This feature appears in the May ’16 issue of the official journals of the National Rifle Association.
“Life, Liberty and the Pursuit of Happiness.” That is the unique promise in the Declaration of Independence that sets Americans apart from every other people on the Earth. It is the essence of American freedom.
“Life, Liberty and the Pursuit of Happiness.” When you think about it, those words also represent the core values of the National Rifle Association of America. They are the mission statement for everything we are and everything we do. But with the coming election, our heritage, our culture and the very future of liberty are all at stake.
LIFE. The NRA, through a host of programs and outreach initiatives, provides the best firearm safety instruction in the world. We train individual adults, kids, police and the military. In doing so, since our founding in 1871, we have saved countless lives.
Then consider all of our successful ongoing efforts to secure laws protecting and expanding the life-saving right to armed self-defense.
LIBERTY. We are the oldest civil rights organization in the nation. Through our unbending efforts, we have steadfastly protected not only the Second Amendment, but the First Amendment as well—assuring that all individual Americans share the ability to assemble and speak out.
Without the leadership of every NRA member, I have no doubt that Americans long ago would have seen the kind of tyranny that has disarmed our cousins in Australia and the United Kingdom.
Clearly, through our joined efforts as the most effective grassroots lobby in the nation, we have used our freedom to protect those God-given rights that preserve liberty for all Americans.
PURSUIT OF HAPPINESS. That last promise of freedom is perhaps the most remarkable, especially when applied under the protection of the Second Amendment. Imagine all of the diverse activities involving firearms that individual Americans have chosen to peacefully pursue. Gun collecting, hunting, competitive shooting, plinking, scholarship, invention and history. And that’s just the beginning. In all of these activities that represent the pursuit of happiness under the Second Amendment, the NRA is leading the way.
As I travel across the country, people ask, “What can one person do to make a difference?” How can a single individual help our cause of freedom and assure that our grandchildren and their children know the same Second Amendment liberty that we enjoy today? My answer is always the same: Be a mentor.

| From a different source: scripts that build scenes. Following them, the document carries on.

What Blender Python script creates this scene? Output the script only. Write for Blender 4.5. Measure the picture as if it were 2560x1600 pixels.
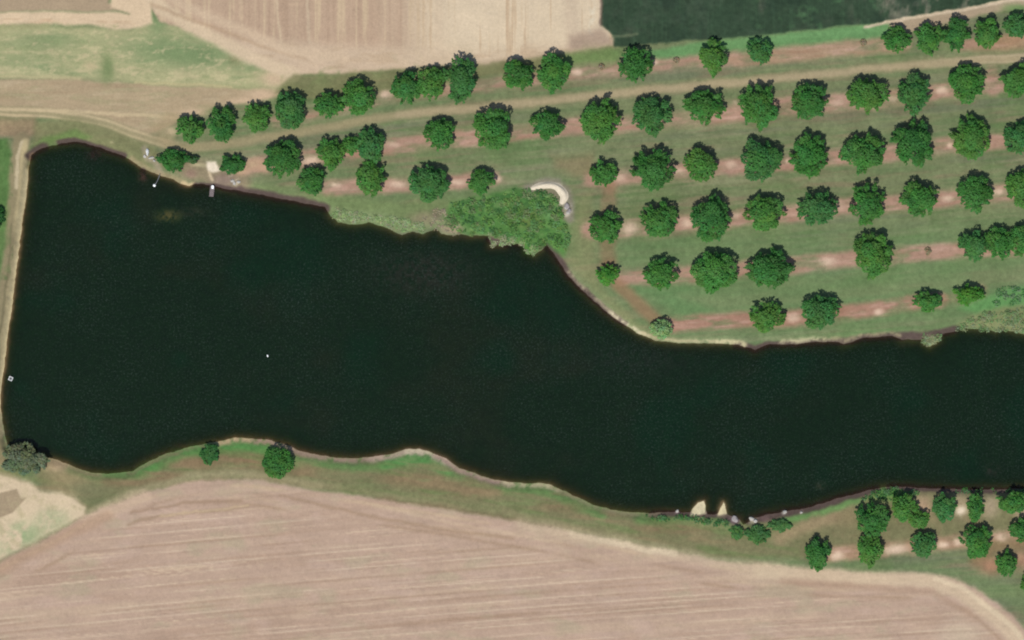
import bpy, bmesh, math, random
import numpy as np

S = bpy.context.scene
COL = S.collection
for o in list(bpy.data.objects):
    bpy.data.objects.remove(o)

# ------------------------------------------------------------------ camera, sky, sun, exposure
M = 0.1                                  # metres per photograph pixel (2560 x 1600)
CAM_H = 1200.0
cd = bpy.data.cameras.new('camera')
cam = bpy.data.objects.new('camera', cd); COL.objects.link(cam)
cam.location = (0, 0, CAM_H); cam.rotation_euler = (0, 0, 0)
cd.sensor_width = 36.0; cd.sensor_fit = 'HORIZONTAL'
cd.lens = 36.0 * CAM_H / 256.0
cd.clip_start = 10; cd.clip_end = 20000
S.camera = cam

SUN_EL, SUN_AZ = math.radians(61.5), math.radians(200)      # azimuth clockwise from north (+Y)
sd_ = (math.sin(SUN_AZ) * math.cos(SUN_EL), math.cos(SUN_AZ) * math.cos(SUN_EL), math.sin(SUN_EL))
W = bpy.data.worlds.new('World'); S.world = W; W.use_nodes = True
nt = W.node_tree; nt.nodes.clear()
sky = nt.nodes.new('ShaderNodeTexSky'); sky.sky_type = 'NISHITA'; sky.sun_disc = False
sky.sun_elevation = SUN_EL; sky.sun_rotation = SUN_AZ
bg = nt.nodes.new('ShaderNodeBackground'); bg.inputs['Strength'].default_value = 0.09
wo = nt.nodes.new('ShaderNodeOutputWorld')
nt.links.new(sky.outputs[0], bg.inputs['Color']); nt.links.new(bg.outputs[0], wo.inputs['Surface'])
sl = bpy.data.lights.new('sun', 'SUN'); sl.energy = 3.4; sl.angle = math.radians(0.53); sl.color = (1.0, 0.95, 0.87)
sun = bpy.data.objects.new('sun', sl); COL.objects.link(sun)
from mathutils import Vector
sun.rotation_euler = Vector(sd_).to_track_quat('Z', 'Y').to_euler()
sun.location = (-60, -120, 250)

S.view_settings.view_transform = 'Standard'; S.view_settings.look = 'None'
S.view_settings.exposure = 0.6; S.view_settings.gamma = 1.0
S.view_settings.use_curve_mapping = False
S.cycles.filter_width = 2.0
S.cycles.max_bounces = 6; S.cycles.transparent_max_bounces = 12
ILLUM = np.array([1.85, 1.86, 1.92])        # what a white flat surface renders as here (measured)

# ------------------------------------------------------------------ small helpers
def lin(c):
    c = np.asarray(c, dtype=np.float64) / 255.0
    return np.where(c <= 0.04045, c / 12.92, ((c + 0.055) / 1.055) ** 2.4)

def alb(c):                               # surface colour that looks like sRGB c in full light
    return np.clip(lin(c) / ILLUM, 0.004, 0.85)

def W3(px, py, z=0.0):                    # photograph map position -> metres on the ground plan
    return ((px - 1280) * M, (800 - py) * M, z)

def tag(o, label=None, cat=None, group=None, kind=None):
    if label: o['label'] = label
    if cat: o['category'] = cat
    if group: o['group'] = group
    if kind: o['kind'] = kind
    return o

def empty(name, loc):
    o = bpy.data.objects.new(name, None); COL.objects.link(o); o.location = loc
    o.empty_display_size = 0.3
    return o

def mesh_obj(name, me, mat, parent=None):
    o = bpy.data.objects.new(name, me); COL.objects.link(o)
    if mat: me.materials.append(mat)
    if parent: o.parent = parent
    return o

def bm_obj(name, bm, mat, parent=None, smooth=False):
    me = bpy.data.meshes.new(name)
    bmesh.ops.recalc_face_normals(bm, faces=bm.faces[:])
    if smooth:
        for f in bm.faces: f.smooth = True
    bm.to_mesh(me); bm.free()
    return mesh_obj(name, me, mat, parent)

def quads_mesh(name, V, nq, colors=None, smooth=False):     # V: (4*nq,3) separate quads
    me = bpy.data.meshes.new(name)
    me.vertices.add(len(V)); me.vertices.foreach_set('co', V.astype(np.float32).ravel())
    me.loops.add(4 * nq); me.loops.foreach_set('vertex_index', np.arange(4 * nq, dtype=np.int32))
    me.polygons.add(nq)
    me.polygons.foreach_set('loop_start', np.arange(0, 4 * nq, 4, dtype=np.int32))
    me.polygons.foreach_set('loop_total', np.full(nq, 4, dtype=np.int32))
    if colors is not None:
        a = me.attributes.new('tint', 'FLOAT_COLOR', 'FACE')
        c = np.ones((nq, 4), np.float32); c[:, :3] = colors
        a.data.foreach_set('color', c.ravel())
    me.update()
    return me

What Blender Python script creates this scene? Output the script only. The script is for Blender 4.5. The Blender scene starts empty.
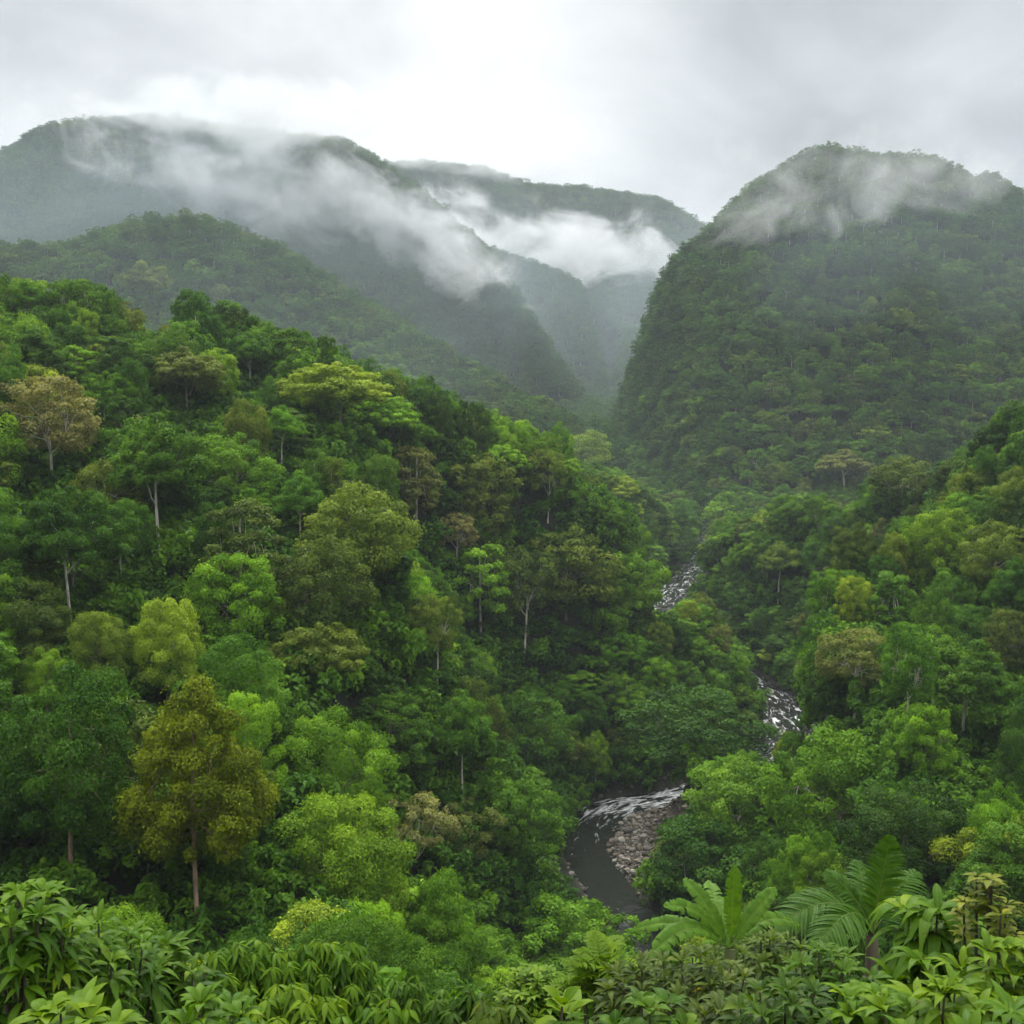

Whatever your passion is involving the exercise of the right to keep and bear arms, pass it on. When I was a youngster growing up in Cincinnati, I was fortunate enough to have been mentored, first by target shooters and hunters, then by collectors—individuals who welcomed my interest; individuals whose advice and care nurtured what became lifelong passions.
Then as an adult I discovered more mentors who gave me wonderful guidance and shared their knowledge, in my case, of high-power rifle competition.
I have never forgotten their lessons and kindness. And I abide by the fundamental notion of paying back those good people by doing what they did for me for someone else. Being a mentor means that our wonderful past of freely exercising the Second Amendment will become a part of the new generation’s future.
Nothing that you can do is more important. Pass on the gift of passion for all we do under the protection of the Second Amendment.
Being a mentor means that our wonderful past of freely exercising the Second Amendment will become a part of the new generation’s future.
But with the coming election, our heritage, our culture and the very future of liberty are all at stake.
In her bid to take the White House, Hillary Clinton has embraced the tyrannical gun confiscations that disarmed hundreds of thousands of law-abiding firearm owners of their registered guns in Australia and the United Kingdom. Furthermore, she pledged to pack the U.S. Supreme Court with liberal justices to reverse the landmark decisions penned by the late Justice Antonin Scalia upholding the Second Amendment.
Whatever personal reasons we espouse for belonging to the NRA—firearm collecting, hunting, competition, firearm history or saving liberty itself—it all boils down to the single most important common bond among 5 million free Americans: protecting the Second Amendment.
Especially in this most crucial political year—with the presidency, the Congress and the Supreme Court at stake—it is paramount that we all, as mentors for the preservation of the Second Amendment, educate and advise our friends, family and co-workers to prepare them to make informed decisions at the ballot box.
The future of those three profound elements promised in the Declaration of Independence—“Life, Liberty and the Pursuit of Happiness”—hinges on the outcome of this election. We must keep the Second Amendment majorities in the House and especially the Senate, and we must elect a president who will carry on the vision of freedom established by the Founders.